Prêt-à-Patria

Conocemos el texto, es decir el tejido, la tela de la que están hechos los uniformes militares. Aunque el contexto cambie, aún bajo el camuflaje de la circunstancia reconocemos su trama: los mismos hilos argumentales, los mismos patrones patrioteros, los mismos nudos fascistas. Aquí o allá, entonces o ahora, bajo una u otra bandera, sabemos lo que significa alguien vestido de soldado, y el cuerpo, el mío, el tuyo, se pone alerta, ¿en guardia?, como frente a un peligro, mientras el cuerpo del soldado parece haber desaparecido bajo el uniforme. Porque para eso es un uniforme. Para borrar los cuerpos: el suyo, el tuyo, el mío; el del enemigo que al final siempre resulta ser uno mismo.

Decir, entonces, que Bárbara Sánchez Kane, en Prêt-à-Patria, confecciona uniformes militares es decir lo que ya sabemos, es decir, nada. Y sí, es cierto, Sánchez Kane confecciona uniformes y los confecciona llevando hasta el límite la parafernalia militar, extremándola hasta la caricatura o el fetiche. Los relumbrantes botones son monedas que ostentan el escudo nacional, pero cuyo valor cambiario es equivalente a cero tras haber sido perforadas; las gorras, perdiendo toda proporción, han aumentado sus medidas como si participasen en una suerte de competencia fálica; las botas, de tradicionales puntas metálicas aquí ausentes, han sido realizadas con guantes de box, asemejando este calzado a los zapatos de los payasos y cuyo efecto cómico se exacerba en la ineficacia de sus imposibles patadas acolchadas: la violencia trastocada en número de clown.

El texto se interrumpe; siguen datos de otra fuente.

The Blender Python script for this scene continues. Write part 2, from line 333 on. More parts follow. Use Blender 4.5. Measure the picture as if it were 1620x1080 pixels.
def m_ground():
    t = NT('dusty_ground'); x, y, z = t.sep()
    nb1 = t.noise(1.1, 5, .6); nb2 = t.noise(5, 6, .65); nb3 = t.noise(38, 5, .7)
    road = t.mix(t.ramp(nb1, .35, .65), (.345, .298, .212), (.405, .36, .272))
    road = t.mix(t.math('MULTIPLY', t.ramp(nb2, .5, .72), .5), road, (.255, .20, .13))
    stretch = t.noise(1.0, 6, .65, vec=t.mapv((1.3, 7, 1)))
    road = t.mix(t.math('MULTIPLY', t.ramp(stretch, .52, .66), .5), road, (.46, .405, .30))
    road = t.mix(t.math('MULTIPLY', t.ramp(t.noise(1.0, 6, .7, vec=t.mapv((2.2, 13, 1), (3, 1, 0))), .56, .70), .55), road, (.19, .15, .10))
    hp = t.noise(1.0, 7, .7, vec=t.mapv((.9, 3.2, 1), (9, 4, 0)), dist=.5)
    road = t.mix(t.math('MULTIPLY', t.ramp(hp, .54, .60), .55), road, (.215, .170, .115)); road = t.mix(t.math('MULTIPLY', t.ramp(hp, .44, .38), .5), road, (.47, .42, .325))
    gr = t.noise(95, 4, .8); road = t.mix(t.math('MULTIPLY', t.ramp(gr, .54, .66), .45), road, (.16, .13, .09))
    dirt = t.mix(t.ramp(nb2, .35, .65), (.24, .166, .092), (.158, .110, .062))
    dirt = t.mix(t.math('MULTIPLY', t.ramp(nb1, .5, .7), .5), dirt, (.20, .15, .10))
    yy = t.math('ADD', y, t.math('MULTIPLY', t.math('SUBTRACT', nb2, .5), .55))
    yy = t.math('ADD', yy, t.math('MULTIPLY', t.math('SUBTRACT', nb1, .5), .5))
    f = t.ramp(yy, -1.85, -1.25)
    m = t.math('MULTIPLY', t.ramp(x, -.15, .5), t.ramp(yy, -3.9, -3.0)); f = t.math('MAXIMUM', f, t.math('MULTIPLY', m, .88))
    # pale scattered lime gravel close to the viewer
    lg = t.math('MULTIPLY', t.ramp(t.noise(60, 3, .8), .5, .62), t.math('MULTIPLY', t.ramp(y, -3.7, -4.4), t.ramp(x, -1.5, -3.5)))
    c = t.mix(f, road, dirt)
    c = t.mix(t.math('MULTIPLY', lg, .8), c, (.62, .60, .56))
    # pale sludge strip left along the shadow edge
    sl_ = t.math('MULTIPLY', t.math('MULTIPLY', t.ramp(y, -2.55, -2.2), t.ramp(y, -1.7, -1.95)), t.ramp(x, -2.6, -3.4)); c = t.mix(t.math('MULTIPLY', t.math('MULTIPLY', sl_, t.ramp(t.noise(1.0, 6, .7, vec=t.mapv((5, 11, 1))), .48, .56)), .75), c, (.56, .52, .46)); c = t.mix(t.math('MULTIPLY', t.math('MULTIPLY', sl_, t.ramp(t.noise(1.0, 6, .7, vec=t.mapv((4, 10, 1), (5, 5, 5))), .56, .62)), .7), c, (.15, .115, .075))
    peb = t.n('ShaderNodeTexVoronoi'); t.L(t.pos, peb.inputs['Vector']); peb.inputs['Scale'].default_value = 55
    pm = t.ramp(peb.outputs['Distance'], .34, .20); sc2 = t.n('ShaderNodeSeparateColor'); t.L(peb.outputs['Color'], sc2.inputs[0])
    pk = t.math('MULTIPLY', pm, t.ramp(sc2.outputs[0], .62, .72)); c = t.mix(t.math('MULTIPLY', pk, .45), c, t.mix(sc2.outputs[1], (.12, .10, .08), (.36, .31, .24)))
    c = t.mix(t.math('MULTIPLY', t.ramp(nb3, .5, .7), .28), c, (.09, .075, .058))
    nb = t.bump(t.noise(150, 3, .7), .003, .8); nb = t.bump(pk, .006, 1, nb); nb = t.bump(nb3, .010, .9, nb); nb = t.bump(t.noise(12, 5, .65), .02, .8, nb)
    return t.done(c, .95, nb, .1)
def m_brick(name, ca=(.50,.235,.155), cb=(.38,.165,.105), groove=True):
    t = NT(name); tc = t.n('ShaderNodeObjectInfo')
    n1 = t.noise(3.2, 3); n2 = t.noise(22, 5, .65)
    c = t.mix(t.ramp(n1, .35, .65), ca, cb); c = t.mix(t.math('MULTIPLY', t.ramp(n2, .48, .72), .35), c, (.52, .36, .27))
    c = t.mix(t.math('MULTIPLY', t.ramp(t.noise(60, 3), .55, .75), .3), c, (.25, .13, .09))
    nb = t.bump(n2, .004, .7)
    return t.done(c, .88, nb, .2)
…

Podríamos decir entonces que la tela, el texto, se ha replegado sobre sí mismo en un discurso autoparódico. Pero no es eso. O no sólo eso.

Más que uniformes, lo que Sánchez Kane confecciona es una rasgadura. Un striptease textual en el que discurso militar se deshilvana para revelar la verdad de un cuerpo. La tela se abre como un zíper a la epifanía de la carne en un relámpago obsceno. Y así, como, tras una herida, al brotar la sangre, el cuerpo del soldado reaparece, reaparece por detrás el cuerpo que de frente el uniforme borraba. Pero el que ha sido herido no es el cuerpo del soldado sino el cuerpo de aquellos que lo observamos. Porque ese otro cuerpo, en su desnudez que la lencería subraya, al apelarnos libidinalmente nos incluye. Si a Eros se le representa armado de arco y flechas es porque el deseo es la herida: ese horror.

Pero si el uniforme militar posibilita, o al menos pretende, una homogeneidad de los cuerpos, al neutralizar, por arte de sastre, sus diferencias y particularidades, asemejándolos a un mismo modelo, el maniquí opera en sentido contrario: es el modelo de lo que un cuerpo nunca podrá llegar a ser, a pesar de la ropa, el gimnasio, la dieta, el poder adquisitivo, la obediencia castrense o la sumisión estética. Nunca una prenda de vestir lucirá tan "bien" en un cuerpo como en un maniquí, parecería decirnos el maniquí desde su indiferente mudez inorgánica. Nunca nos asemejaremos al ideal que el maniquí representa. Y el propio cuerpo, al vestirse con la ropa que el maniquí exhibía, se descubre en el espejo del probador como un fracaso estético. A diferencia del uniforme, que es una norma diseñada para su cumplimiento, el maniquí es una regla imposible a cuyo cumplimiento sólo se puede aspirar. No sé cuál de las dos legislaciones resulta más atroz, pero Sánchez Kane sabe desobedecer y desquiciar ambas. Los escultóricos maniquíes que visten sus uniformes nos excluyen con sus proporciones ideales y son refractarias a nuestro deseo, a diferencia de los cuerpos uniformados de las activaciones perfomáticas y los videos que Prêt-à-Patria. Y, sin embargo, nos incluyen al reflejarnos en las redondas superficies cromadas y pulidas de sus nalgas perfectas que se asoman a través las aberturas de la ropa. Y, como si se tratase de una selfie accidental, nos devuelven, despojada de certidumbres, desnuda de texto, nuestra propia imagen deformada y grotesca, por no decir exacta.